Image Control
Art, Fascism, and the Right to Resist
If a picture is worth a thousand words, what’s the exchange rate for social media selfies? Patrick Nathan’s provocative, sometimes jarring book Image Control explores the destabilization of relationships that results when photographs and other images usurp the authority that belongs to language.
Images devour language in a process that Nathan identifies as “fascism, an ideology that requires a schism with reality … that will replace reality itself, including the reality of human beings.” The book draws on a series of powerful images from media, as of the fence where Mathew Shepard was murdered, and a portrait of “Donald Trump hunched forward in a Louis XV lounge chair, moth-eaten, worn, half in shadow.” Each image is described in rich, defamiliarizing language, re-presenting iconic photographs and their contexts, cultural impacts, aesthetic significance, and commercial value. Nathan pierces the axis of images and words and finds, under the surface, a tyranny of images that are manipulated—and that, in turn, manipulate unwitting consumers.
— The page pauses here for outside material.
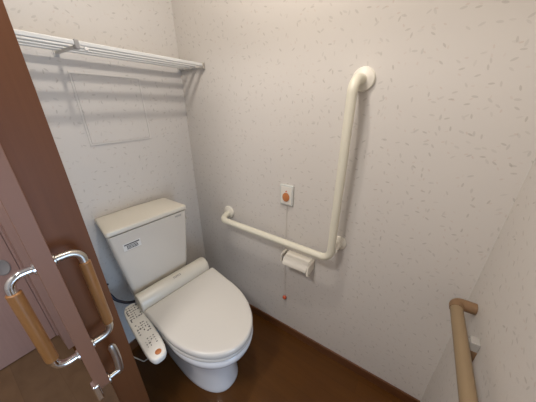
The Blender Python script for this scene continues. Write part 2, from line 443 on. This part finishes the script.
# control panel arm
ca, sa = math.cos(math.radians(-4)), math.sin(math.radians(-4))
ox, oy = .281, .845                                                # arm centre
def arm(px, py): return (ox+px*ca-py*sa, oy+px*sa+py*ca)
def armz(py): return .463+.10*py
def arm_out(g, hw0=.039, L=.172): 
    P = []
    for k in range(48):
        a = 2*PI*k/48; c, s = math.cos(a), math.sin(a)
        P.append((math.copysign(abs(c)**(2/3.4), c)*(hw0-g), math.copysign(abs(s)**(2/5.), s)*(L-g)))
    return P
R = []
for dz, g in ((-.036, .010), (-.034, .004), (-.022, 0), (-.006, 0), (-.002, .002), (0, .006)):
    R.append([(*arm(px, py), armz(py)+dz) for px, py in arm_out(g)])
cp = obj('control_panel', loft(R), M['panel'], t, angle=50)
bm = bmesh.new()
def mark(px, py, w_, l_, bm, up=.0006):
    q = [(*arm(px+a, py+b), armz(py+b)+up) for a, b in ((-w_/2, -l_/2), (w_/2, -l_/2), (w_/2, l_/2), (-w_/2, l_/2))]
    q2 = [(x, y, z-up-.0004) for x, y, z in q]
    loft([q2, q], bm)
random.seed(9)
for row in range(13):
    py = .150-.0145*row
    if 6 <= row <= 7: continue
    for cidx in range(5):
        px = -.022+.011*cidx
        if random.random() < .72: mark(px+random.uniform(-.001, .001), py, random.uniform(.004, .009), random.uniform(.003, .008), bm)
obj('printed_symbols', bm, M['greyink'], cp, smooth=False); bm = bmesh.new()
mark(-.026, .120, .004, .03, bm); mark(-.026, .07, .004, .02, bm)
obj('printed_bars', bm, M['greyink'], cp, smooth=False); bm = bmesh.new()
for row in range(4):
    for cidx in range(4):
        if random.random() < .8: mark(-.018+.012*cidx, -.060-.013*row, random.uniform(.003, .007), random.uniform(.002, .006), bm)
obj('printed_symbols', bm, M['greyink'], cp, smooth=False)
x, y = arm(.003, -.145)
obj('stop_button', lathe([(.0125, -.002), (.0125, .0012), (.011, .0022)], 24, (x, y, armz(-.145))), M['orange'], cp)['label'] = 'orange stop button'
bm = box(.305, .330, .80, .93, .425, .447)
obj('arm_bracket', bm, M['grey'], t, bevel=.003)
# water hose beside the tank and pale power cord
hp = tube(rounded([(.222, 1.168, .545), (.245, 1.13, .53), (.262, 1.11, .47), (.30, 1.08, .44), (.38, 1.04, .435)], .02, 4), .007, 12)
tube([(.222, 1.175, .545), (.222, 1.14, .545)], .011, 14, hp)
tube([(.215, 1.155, .545), (.262, 1.145, .56)], .005, 10, hp)
obj('water_hose', hp, M['rubber'], t)['label'] = 'dark water supply hose'
t.rotation_euler.z = math.radians(-5.2)
obj('power_cord', tube([(.27, .76, .43), (.25, .775, .36), (.235, .80, .33), (.215, .86, .325), (.200, .93, .33), (.193, 1.0, .33)], .0022, 8), M['cord'], t)['label'] = 'thin pale cord'

# ---------------------------------------------------------------- L-shaped grab bar
GX = XR-.086; GY, GZ = .226, .752; GT = 1.482; GL = .902
gb = thing('grab_bar', 'L-shaped ivory grab bar mounted on the right wall', 'grab bar', (XR, GY, GZ))
path = rounded([(XR-.004, GL+.014, GZ+.020), (GX, GL, GZ+.008), (GX, GY, GZ), (GX, GY, GT), (XR-.004, GY-.010, GT)], .046, 10)
obj('bar', tube(path, .0172, 28), M['bar'], gb, angle=60)
for (y, z) in ((GL+.015, GZ+.021), (GY-.011, GT)):
    obj('flange', lathe([(.040, 0), (.040, -.006), (.037, -.011), (.026, -.014), (.0195, -.018)], 36, (XR-.0006, y, z), 'X'), M['flange'], gb)
bm = lathe([(.035, 0), (.035, -.006), (.032, -.010), (.020, -.013), (.0165, -.016), (.0165, -.080)], 36, (XR-.0006, GY-.008, .800), 'X')
obj('flange', bm, M['flange'], gb)

# ---------------------------------------------------------------- call button with pull cord
cb = thing('call_button', 'small emergency call plate with orange button on the right wall', 'call button', (XR, .503, .98))
obj('plate', box(XR-.013, XR, .466, .541, .927, 1.035), M['plate'], cb, bevel=.004, segs=3)
obj('face', box(XR-.0145, XR-.012, .474, .533, .935, 1.027), M['panel'], cb, bevel=.001)
bm = lathe([(.0190, 0), (.0190, -.004), (.015, -.006)], 28, (0, 0, 0), 'X')
for v in bm.verts: v.co.z *= 1.25; v.co += Vector((XR-.0145, .503, .972))
obj('push_button', bm, M['orange'], cb)['label'] = 'round orange push button'
bm = tube([(XR-.0145, .503, 1.003), (XR-.0165, .503, 1.003)], .0035, 12)
obj('indicator', bm, M['red'], cb)
obj('pull_cord', tube([(XR-.008, .500, .928), (XR-.009, .499, .6), (XR-.011, .491, .313)], .0012, 6), M['cord'], cb)
bm = bmesh.new(); bmesh.ops.create_uvsphere(bm, u_segments=20, v_segments=14, radius=.0125)
for v in bm.verts: v.co += Vector((XR-.0125, .491, .303))
obj('cord_ball', bm, M['red'], cb)['label'] = 'red orange ball at the end of the cord'

# ---------------------------------------------------------------- paper holder
ph = thing('paper_holder', 'ivory toilet paper holder on the right wall below the grab bar', 'paper holder', (XR, .41, .62))
obj('side_arm', box(XR-.062, XR, .490, .502, .606, .657), M['flange'], ph, bevel=.006, segs=3)
pr = [(0, .652), (-.046, .654), (-.064, .648), (-.076, .636), (-.080, .624), (-.080, .612), (-.076, .612), (-.076, .624), (-.071, .633), (-.060, .642), (-.045, .647), (0, .645)]
bm = loft([[(XR+dx, y, z) for dx, z in pr] for y in (.340, .476)])
obj('cover', bm, M['flange'], ph, angle=50)
obj('side_arm', box(XR-.082, XR, .326, .339, .592, .655), M['flange'], ph, bevel=.007, segs=3)
obj('back_plate', box(XR-.006, XR, .339, .490, .606, .645), M['flange'], ph, bevel=.001)
obj('spindle', tube([(XR-.045, .339, .628), (XR-.045, .490, .628)], .008, 16), M['grey'], ph)

# ---------------------------------------------------------------- wooden handrail on the front wall
HYc, HZ, HE = YF+.055, .768, .842
hr = thing('handrail', 'brown wooden handrail with elbow end low on the front wall', 'handrail', (.5, YF, HZ))
obj('rail', tube([(.43, HYc, HZ), (HE-.030, HYc, HZ)], .0180, 28), M['rail'], hr)
for ex, sgn in ((HE, 1), (.40, -1)):
    el = rounded([(ex-sgn*.034, HYc, HZ), (ex, HYc, HZ), (ex, YF+.001, HZ)], .020, 10)
    obj('end_elbow', tube(el, .0194, 28), M['railcap'], hr, angle=60)
for bx in (.722, .46):
    bm = box(bx-.015, bx+.015, YF, YF+.022, HZ-.050, HZ-.018)
    tube([(bx, YF+.004, HZ-.032), (bx, HYc-.006, HZ-.030), (bx, HYc, HZ-.012)], .009, 16, bm)
    b = obj('bracket', bm, M['railbracket'], hr, bevel=.002)
    q = [(bx-.016, YF, HZ-.095), (bx+.016, YF, HZ-.095), (bx+.016, YF+.006, HZ-.095), (bx-.016, YF+.006, HZ-.095)]
    q2 = [(bx-.016, YF, HZ-.050), (bx+.016, YF, HZ-.050), (bx+.016, YF+.026, HZ-.050), (bx-.016, YF+.026, HZ-.050)]
    obj('bracket_cap', loft([q, q2]), M['railcap'], b, bevel=.001)

# ---------------------------------------------------------------- lights
LX, LY = .42, .43
cl = thing('ceiling_lamp', 'round white ceiling lamp above the toilet', 'lamp', (LX, LY, ZC))
obj('lamp_base', lathe([(.09, 0), (.09, -.012), (.08, -.018)], 40, (LX, LY, ZC)), M['white'], cl)
obj('lamp_glass', lathe([(.065, -.018), (.068, -.03), (.055, -.048), (.03, -.056), (.005, -.058)], 40, (LX, LY, ZC)), M['lamp'], cl)
def area(name, loc, rot, size, power, col, shape='DISK', sy=None):
    l = bpy.data.lights.new(name, 'AREA'); l.shape = shape; l.size = size; l.energy = power; l.color = col
    if sy: l.size_y = sy
    o = bpy.data.objects.new(name, l); C.objects.link(o); o.location = loc; o.rotation_euler = rot; return o
area('ceiling_light', (LX, LY, ZC-.062), (0, 0, 0), .07, 7.5, (1, .92, .83))
l = bpy.data.lights.new('ceiling_bulb', 'POINT'); l.energy = 5.2; l.color = (1, .92, .84); l.shadow_soft_size = .03
o = bpy.data.objects.new('ceiling_bulb', l); C.objects.link(o); o.location = (LX, LY, ZC-.125)
area('hall_daylight', (0, HY0+.05, .65), (PI/2, 0, 0), .80, 18, (.44, .67, 1), 'RECTANGLE', 1.1)  # unseen daylight of the added window, set low to tint the pedestal
area('hall_ceiling_light', (-.55, .5, ZC-.03), (0, 0, 0), .3, 22, (1, .95, .92))

w = bpy.data.worlds.new('world'); bpy.context.scene.world = w; w.use_nodes = True
w.node_tree.nodes['Background'].inputs[0].default_value = (.6, .7, .9, 1)
w.node_tree.nodes['Background'].inputs[1].default_value = .05

# ---------------------------------------------------------------- camera (fitted to the photograph's vanishing points)
cam = bpy.data.cameras.new('camera'); co = bpy.data.objects.new('camera', cam); C.objects.link(co)
rt, dn, fw_ = Vector((.55323, -.83303, -.00031)), Vector((-.32897, -.21813, -.9188)), Vector((.76532, .50841, -.39471))
mw = Matrix((rt, -dn, -fw_)).transposed().to_4x4(); mw.translation = (0, 0, 1.4); co.matrix_world = mw
cam.sensor_width = 36; cam.lens = 224.0/536*36; cam.clip_start = .02
sc = bpy.context.scene; sc.camera = co
sc.view_settings.view_transform = 'Standard'; sc.view_settings.look = 'None'; sc.view_settings.gamma = 1
sc.view_settings.exposure = -.42; sc.view_settings.use_curve_mapping = False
In spite of the serious implications of its arguments, the book is timely, glib, and wry. Breaking a long spell of writer’s block, Nathan returns to social media to post about the accomplishment: “conditioned as I am like some horribly abused laboratory gerbil—I logged onto Twitter to celebrate.” Humor mitigates the blunt impact of the book’s implications, as its four sections pivot from disparate subjects like the Columbine school shooting, Twitter analytics, Syria, and St. Augustine. Pulled quotes throughout the text emphasize certain counterpoints; there are no pictures.
Whether this system of consumption can be avoided or escaped is up for debate, Nathan says; when imagery saturates the cultural landscape, we lose the power to complain. Image Control is a whip-smart text—the kind of brain candy that never loses its sweet tanginess.